When I look through the earth, I see sorrow, trouble, affliction, and trial of every kind natural to man as fallen. I see too not merely natural death, but warfare and all its attendant horrors; famine, and its wretchedness; and sometimes, as has strikingly been the case lately in India, all of these combined together, and not only so, but, ere combined, each so augmented in itself as to be fearful. How fearful is the account of the item of famines alone in India during the last thirty years! by one, three millions swept off in a few months, the atmosphere of districts putrid from unburied corpses, rivers choked with the bodies of the famished dead and of babes and children cast therein by their parents! These wild fruits of the fall are growing everywhere naturally and spontaneously, yet not now to us as disciples without our God. As upon the throne of the Lord God Almighty, He has commissioned agents over them all. The swelling and flowing of their course is all overruled, little as we may see it, for the bringing in of the Lordship of Jesus. As disciples also, we may be subject to them in whole or in part, for they are not, properly speaking, either judgments or chastenings: if in them, we should know not only that all things are of Him who hath reconciled us to Himself (the blessing we get from our adoption by Him), but more than this, that they are the precursors (His purpose in them who sits upon the throne) of the Lordship. They are the cover of the hand of God overruling even wickedness, so as to keep it in check, and give it guidance, that it may, though unconsciously, work on toward the introduction of the glory of the Lord; and, while so doing, work together for good to them that love God even now. How wonderful are the ways of our God! If warfare or famine, or aught else, sprang up, the thought it surely should awaken in us is that of the preparation for Jesus' coming Lordship. And while I recognize that into judgment we cannot come, because accepted in the Beloved, I do not see that the saints are guaranteed against providential trials of any kind; nor do I see in these four horsemen any signs whatsoever, as for a particular season or period of time for which we must look as to precede the appearing of Jesus to us. The whole, for what I can tell, may have had its full accomplishment long since.2
The gradual increase of the pressure from the first to the fourth seal assures me of the consecution of their order, though I fully believe that the actions of the preceding cease not necessarily with the introduction of the succeeding. I would merely remark, that while I state the very deep interest which is common to the living creatures collectively in all the works of these riders, whose services to the throne are in that which these living creatures represent, I incline to believe that fuller light will show a distinctive connection of some one of the living creatures with the works in particular of each several rider.

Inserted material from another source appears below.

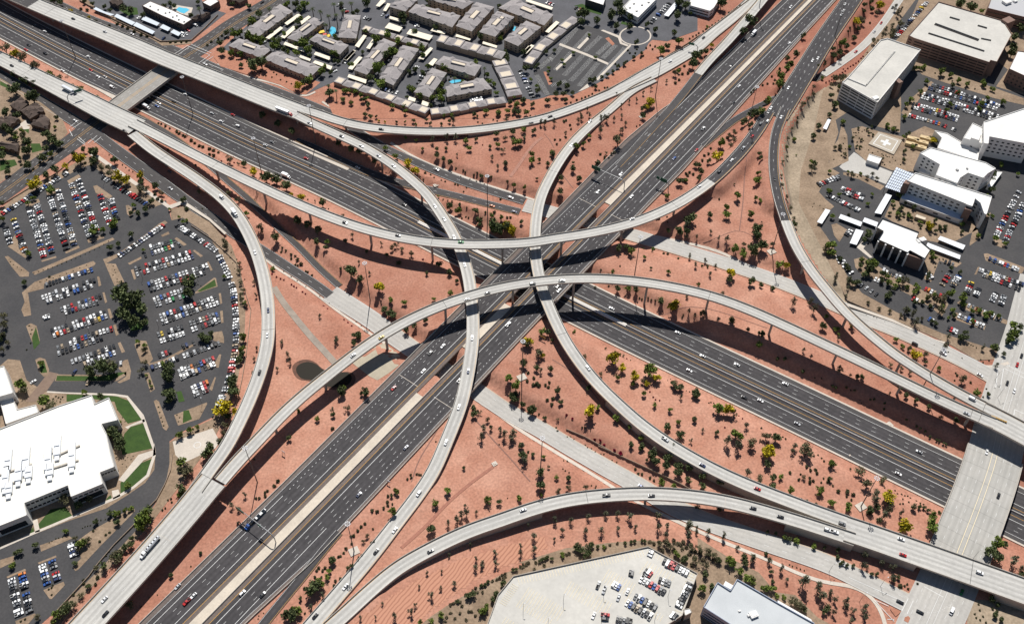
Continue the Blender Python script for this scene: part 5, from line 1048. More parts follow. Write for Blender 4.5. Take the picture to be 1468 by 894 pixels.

Hitherto, then, the Lord God Almighty had been acting simply in the common routine of his providential arrangements; those who knew and loved Him, who might be on earth, being partakers of the heavenly calling, and thus not only dissociated from the earth, but fully associated with the person of the Lamb wheresoever He might be: definite judgment, as a thing let loose to take its course through the earth, there had been none, for that would have been dishonor unto Jesus. As a Father He may in the church have both judged and chastened, but as the Lord God Almighty ruling in the world He had kept His children distinct in His mind from the world, and either spared it entirely for their sakes, or merely judged it in measure (as in seal 4) for their sakes—but distinct general judgment there had been none. Now, however, the time was nearly come when it should commence; but preparatorily to it we must have, first, the removal out of the way of those who had been partakers of the heavenly calling; and, then, the bringing in of another witness in connection with the earth.